TASK DETAILS.
Would you transcribe all of the data exactly, down to the last character?

MATERIAL PROVIDED.
☆ ☆ ☆ ☆ ☆
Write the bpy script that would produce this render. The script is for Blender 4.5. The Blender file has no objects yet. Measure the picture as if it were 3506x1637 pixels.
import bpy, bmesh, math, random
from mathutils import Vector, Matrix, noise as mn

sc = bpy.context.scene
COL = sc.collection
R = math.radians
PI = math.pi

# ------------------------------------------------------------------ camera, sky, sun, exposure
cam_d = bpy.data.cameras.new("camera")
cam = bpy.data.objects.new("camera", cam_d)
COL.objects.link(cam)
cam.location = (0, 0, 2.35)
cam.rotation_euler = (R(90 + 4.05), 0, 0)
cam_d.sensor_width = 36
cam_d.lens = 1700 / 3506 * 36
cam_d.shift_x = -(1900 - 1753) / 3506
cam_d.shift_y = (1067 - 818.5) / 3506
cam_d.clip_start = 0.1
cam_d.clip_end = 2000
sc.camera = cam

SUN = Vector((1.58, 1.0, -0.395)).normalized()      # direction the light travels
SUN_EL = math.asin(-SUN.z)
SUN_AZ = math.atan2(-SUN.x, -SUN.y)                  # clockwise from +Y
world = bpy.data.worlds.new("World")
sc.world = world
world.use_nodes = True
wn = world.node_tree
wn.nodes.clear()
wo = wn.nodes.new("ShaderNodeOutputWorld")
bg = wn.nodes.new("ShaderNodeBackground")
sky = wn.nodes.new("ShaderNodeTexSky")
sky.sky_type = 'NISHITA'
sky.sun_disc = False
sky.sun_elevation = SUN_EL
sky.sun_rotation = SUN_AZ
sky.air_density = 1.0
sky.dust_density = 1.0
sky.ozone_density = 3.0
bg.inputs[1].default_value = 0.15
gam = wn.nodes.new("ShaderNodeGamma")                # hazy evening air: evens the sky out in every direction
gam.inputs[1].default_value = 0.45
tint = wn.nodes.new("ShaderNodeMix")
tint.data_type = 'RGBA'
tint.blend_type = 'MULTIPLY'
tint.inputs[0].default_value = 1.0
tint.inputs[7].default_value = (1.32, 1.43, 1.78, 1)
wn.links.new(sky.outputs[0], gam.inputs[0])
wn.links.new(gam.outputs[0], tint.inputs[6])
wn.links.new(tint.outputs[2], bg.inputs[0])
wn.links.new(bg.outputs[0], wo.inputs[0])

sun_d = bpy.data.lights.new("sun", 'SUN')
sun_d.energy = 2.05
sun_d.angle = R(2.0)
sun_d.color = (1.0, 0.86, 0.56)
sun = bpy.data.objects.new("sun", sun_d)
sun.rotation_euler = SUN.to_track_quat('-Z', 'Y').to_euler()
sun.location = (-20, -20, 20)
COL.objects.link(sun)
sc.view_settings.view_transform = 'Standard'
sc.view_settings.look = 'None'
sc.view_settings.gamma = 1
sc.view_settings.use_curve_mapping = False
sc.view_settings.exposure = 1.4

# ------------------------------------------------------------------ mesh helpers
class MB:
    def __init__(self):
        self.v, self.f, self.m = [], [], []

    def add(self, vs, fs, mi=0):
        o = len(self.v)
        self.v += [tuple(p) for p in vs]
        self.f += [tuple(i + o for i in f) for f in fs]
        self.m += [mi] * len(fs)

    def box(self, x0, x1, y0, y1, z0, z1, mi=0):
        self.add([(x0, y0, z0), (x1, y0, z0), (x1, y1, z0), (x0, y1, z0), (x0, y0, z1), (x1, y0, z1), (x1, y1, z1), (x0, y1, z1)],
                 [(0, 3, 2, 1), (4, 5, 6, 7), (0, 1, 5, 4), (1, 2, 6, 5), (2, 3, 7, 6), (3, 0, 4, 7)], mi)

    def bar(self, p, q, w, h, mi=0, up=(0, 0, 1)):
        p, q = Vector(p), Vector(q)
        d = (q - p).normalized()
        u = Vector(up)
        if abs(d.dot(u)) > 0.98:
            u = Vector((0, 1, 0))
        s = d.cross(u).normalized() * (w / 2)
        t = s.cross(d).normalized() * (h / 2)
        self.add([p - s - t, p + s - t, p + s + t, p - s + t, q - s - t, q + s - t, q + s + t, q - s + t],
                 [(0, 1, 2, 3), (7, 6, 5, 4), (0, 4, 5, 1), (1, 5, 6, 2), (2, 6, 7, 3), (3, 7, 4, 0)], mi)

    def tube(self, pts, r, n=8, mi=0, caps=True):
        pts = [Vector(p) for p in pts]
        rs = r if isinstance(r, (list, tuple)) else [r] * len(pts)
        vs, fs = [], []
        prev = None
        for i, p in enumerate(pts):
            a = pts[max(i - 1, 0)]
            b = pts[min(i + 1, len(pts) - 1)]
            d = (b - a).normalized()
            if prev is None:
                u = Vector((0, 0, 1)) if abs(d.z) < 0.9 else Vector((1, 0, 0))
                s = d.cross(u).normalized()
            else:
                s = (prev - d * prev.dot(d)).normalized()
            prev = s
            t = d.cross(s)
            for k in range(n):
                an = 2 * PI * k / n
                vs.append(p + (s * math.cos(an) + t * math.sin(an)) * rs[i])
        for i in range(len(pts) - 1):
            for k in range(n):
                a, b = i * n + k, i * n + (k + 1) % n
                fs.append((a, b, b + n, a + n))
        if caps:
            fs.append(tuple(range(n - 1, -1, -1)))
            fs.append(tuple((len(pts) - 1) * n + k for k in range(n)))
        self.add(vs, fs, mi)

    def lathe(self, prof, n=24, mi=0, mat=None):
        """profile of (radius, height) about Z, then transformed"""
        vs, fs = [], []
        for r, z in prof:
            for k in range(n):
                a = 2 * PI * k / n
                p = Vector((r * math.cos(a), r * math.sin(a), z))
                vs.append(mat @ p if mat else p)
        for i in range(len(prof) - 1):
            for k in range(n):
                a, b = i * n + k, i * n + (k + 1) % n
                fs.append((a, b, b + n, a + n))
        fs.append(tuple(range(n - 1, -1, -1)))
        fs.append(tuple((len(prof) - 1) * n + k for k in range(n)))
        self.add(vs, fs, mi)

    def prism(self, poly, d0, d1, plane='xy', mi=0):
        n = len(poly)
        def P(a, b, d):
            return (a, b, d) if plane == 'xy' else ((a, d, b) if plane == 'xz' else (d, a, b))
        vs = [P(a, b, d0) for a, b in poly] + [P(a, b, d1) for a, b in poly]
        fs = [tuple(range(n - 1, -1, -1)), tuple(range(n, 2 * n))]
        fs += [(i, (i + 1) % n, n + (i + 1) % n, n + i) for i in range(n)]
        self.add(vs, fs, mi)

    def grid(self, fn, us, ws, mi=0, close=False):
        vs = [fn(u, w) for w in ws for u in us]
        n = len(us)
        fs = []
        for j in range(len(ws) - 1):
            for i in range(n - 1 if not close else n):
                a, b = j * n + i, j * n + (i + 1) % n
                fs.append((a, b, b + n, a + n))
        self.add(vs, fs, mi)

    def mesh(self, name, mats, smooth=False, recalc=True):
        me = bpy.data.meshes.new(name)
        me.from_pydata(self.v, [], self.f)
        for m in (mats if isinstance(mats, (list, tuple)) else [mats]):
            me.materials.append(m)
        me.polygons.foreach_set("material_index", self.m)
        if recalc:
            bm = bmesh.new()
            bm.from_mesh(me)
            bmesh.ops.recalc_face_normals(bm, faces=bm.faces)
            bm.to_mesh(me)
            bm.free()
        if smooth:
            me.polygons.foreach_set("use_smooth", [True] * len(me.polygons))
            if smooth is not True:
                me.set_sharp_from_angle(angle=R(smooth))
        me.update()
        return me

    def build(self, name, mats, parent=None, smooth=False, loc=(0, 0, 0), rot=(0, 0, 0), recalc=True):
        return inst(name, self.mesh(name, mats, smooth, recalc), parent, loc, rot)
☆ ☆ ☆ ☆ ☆
SOLUTION TO THIS EXERCISE.
Write the bpy script that would produce this render. The script is for Blender 4.5. The Blender file has no objects yet. Measure the picture as if it were 3506x1637 pixels.
import bpy, bmesh, math, random
from mathutils import Vector, Matrix, noise as mn

sc = bpy.context.scene
COL = sc.collection
R = math.radians
PI = math.pi

# ------------------------------------------------------------------ camera, sky, sun, exposure
cam_d = bpy.data.cameras.new("camera")
cam = bpy.data.objects.new("camera", cam_d)
COL.objects.link(cam)
cam.location = (0, 0, 2.35)
cam.rotation_euler = (R(90 + 4.05), 0, 0)
cam_d.sensor_width = 36
cam_d.lens = 1700 / 3506 * 36
cam_d.shift_x = -(1900 - 1753) / 3506
cam_d.shift_y = (1067 - 818.5) / 3506
cam_d.clip_start = 0.1
cam_d.clip_end = 2000
sc.camera = cam

SUN = Vector((1.58, 1.0, -0.395)).normalized()      # direction the light travels
SUN_EL = math.asin(-SUN.z)
SUN_AZ = math.atan2(-SUN.x, -SUN.y)                  # clockwise from +Y
world = bpy.data.worlds.new("World")
sc.world = world
world.use_nodes = True
wn = world.node_tree
wn.nodes.clear()
wo = wn.nodes.new("ShaderNodeOutputWorld")
bg = wn.nodes.new("ShaderNodeBackground")
sky = wn.nodes.new("ShaderNodeTexSky")
sky.sky_type = 'NISHITA'
sky.sun_disc = False
sky.sun_elevation = SUN_EL
sky.sun_rotation = SUN_AZ
sky.air_density = 1.0
sky.dust_density = 1.0
sky.ozone_density = 3.0
bg.inputs[1].default_value = 0.15
gam = wn.nodes.new("ShaderNodeGamma")                # hazy evening air: evens the sky out in every direction
gam.inputs[1].default_value = 0.45
tint = wn.nodes.new("ShaderNodeMix")
tint.data_type = 'RGBA'
tint.blend_type = 'MULTIPLY'
tint.inputs[0].default_value = 1.0
tint.inputs[7].default_value = (1.32, 1.43, 1.78, 1)
wn.links.new(sky.outputs[0], gam.inputs[0])
wn.links.new(gam.outputs[0], tint.inputs[6])
wn.links.new(tint.outputs[2], bg.inputs[0])
wn.links.new(bg.outputs[0], wo.inputs[0])

sun_d = bpy.data.lights.new("sun", 'SUN')
sun_d.energy = 2.05
sun_d.angle = R(2.0)
sun_d.color = (1.0, 0.86, 0.56)
sun = bpy.data.objects.new("sun", sun_d)
sun.rotation_euler = SUN.to_track_quat('-Z', 'Y').to_euler()
sun.location = (-20, -20, 20)
COL.objects.link(sun)
sc.view_settings.view_transform = 'Standard'
sc.view_settings.look = 'None'
sc.view_settings.gamma = 1
sc.view_settings.use_curve_mapping = False
sc.view_settings.exposure = 1.4

# ------------------------------------------------------------------ mesh helpers
class MB:
    def __init__(self):
        self.v, self.f, self.m = [], [], []

    def add(self, vs, fs, mi=0):
        o = len(self.v)
        self.v += [tuple(p) for p in vs]
        self.f += [tuple(i + o for i in f) for f in fs]
        self.m += [mi] * len(fs)

    def box(self, x0, x1, y0, y1, z0, z1, mi=0):
        self.add([(x0, y0, z0), (x1, y0, z0), (x1, y1, z0), (x0, y1, z0), (x0, y0, z1), (x1, y0, z1), (x1, y1, z1), (x0, y1, z1)],
                 [(0, 3, 2, 1), (4, 5, 6, 7), (0, 1, 5, 4), (1, 2, 6, 5), (2, 3, 7, 6), (3, 0, 4, 7)], mi)

    def bar(self, p, q, w, h, mi=0, up=(0, 0, 1)):
        p, q = Vector(p), Vector(q)
        d = (q - p).normalized()
        u = Vector(up)
        if abs(d.dot(u)) > 0.98:
            u = Vector((0, 1, 0))
        s = d.cross(u).normalized() * (w / 2)
        t = s.cross(d).normalized() * (h / 2)
        self.add([p - s - t, p + s - t, p + s + t, p - s + t, q - s - t, q + s - t, q + s + t, q - s + t],
                 [(0, 1, 2, 3), (7, 6, 5, 4), (0, 4, 5, 1), (1, 5, 6, 2), (2, 6, 7, 3), (3, 7, 4, 0)], mi)

    def tube(self, pts, r, n=8, mi=0, caps=True):
        pts = [Vector(p) for p in pts]
        rs = r if isinstance(r, (list, tuple)) else [r] * len(pts)
        vs, fs = [], []
        prev = None
        for i, p in enumerate(pts):
            a = pts[max(i - 1, 0)]
            b = pts[min(i + 1, len(pts) - 1)]
            d = (b - a).normalized()
            if prev is None:
                u = Vector((0, 0, 1)) if abs(d.z) < 0.9 else Vector((1, 0, 0))
                s = d.cross(u).normalized()
            else:
                s = (prev - d * prev.dot(d)).normalized()
            prev = s
            t = d.cross(s)
            for k in range(n):
                an = 2 * PI * k / n
                vs.append(p + (s * math.cos(an) + t * math.sin(an)) * rs[i])
        for i in range(len(pts) - 1):
            for k in range(n):
                a, b = i * n + k, i * n + (k + 1) % n
                fs.append((a, b, b + n, a + n))
        if caps:
            fs.append(tuple(range(n - 1, -1, -1)))
            fs.append(tuple((len(pts) - 1) * n + k for k in range(n)))
        self.add(vs, fs, mi)

    def lathe(self, prof, n=24, mi=0, mat=None):
        """profile of (radius, height) about Z, then transformed"""
        vs, fs = [], []
        for r, z in prof:
            for k in range(n):
                a = 2 * PI * k / n
                p = Vector((r * math.cos(a), r * math.sin(a), z))
                vs.append(mat @ p if mat else p)
        for i in range(len(prof) - 1):
            for k in range(n):
                a, b = i * n + k, i * n + (k + 1) % n
                fs.append((a, b, b + n, a + n))
        fs.append(tuple(range(n - 1, -1, -1)))
        fs.append(tuple((len(prof) - 1) * n + k for k in range(n)))
        self.add(vs, fs, mi)

    def prism(self, poly, d0, d1, plane='xy', mi=0):
        n = len(poly)
        def P(a, b, d):
            return (a, b, d) if plane == 'xy' else ((a, d, b) if plane == 'xz' else (d, a, b))
        vs = [P(a, b, d0) for a, b in poly] + [P(a, b, d1) for a, b in poly]
        fs = [tuple(range(n - 1, -1, -1)), tuple(range(n, 2 * n))]
        fs += [(i, (i + 1) % n, n + (i + 1) % n, n + i) for i in range(n)]
        self.add(vs, fs, mi)

    def grid(self, fn, us, ws, mi=0, close=False):
        vs = [fn(u, w) for w in ws for u in us]
        n = len(us)
        fs = []
        for j in range(len(ws) - 1):
            for i in range(n - 1 if not close else n):
                a, b = j * n + i, j * n + (i + 1) % n
                fs.append((a, b, b + n, a + n))
        self.add(vs, fs, mi)

    def mesh(self, name, mats, smooth=False, recalc=True):
        me = bpy.data.meshes.new(name)
        me.from_pydata(self.v, [], self.f)
        for m in (mats if isinstance(mats, (list, tuple)) else [mats]):
            me.materials.append(m)
        me.polygons.foreach_set("material_index", self.m)
        if recalc:
            bm = bmesh.new()
            bm.from_mesh(me)
            bmesh.ops.recalc_face_normals(bm, faces=bm.faces)
            bm.to_mesh(me)
            bm.free()
        if smooth:
            me.polygons.foreach_set("use_smooth", [True] * len(me.polygons))
            if smooth is not True:
                me.set_sharp_from_angle(angle=R(smooth))
        me.update()
        return me

    def build(self, name, mats, parent=None, smooth=False, loc=(0, 0, 0), rot=(0, 0, 0), recalc=True):
        return inst(name, self.mesh(name, mats, smooth, recalc), parent, loc, rot)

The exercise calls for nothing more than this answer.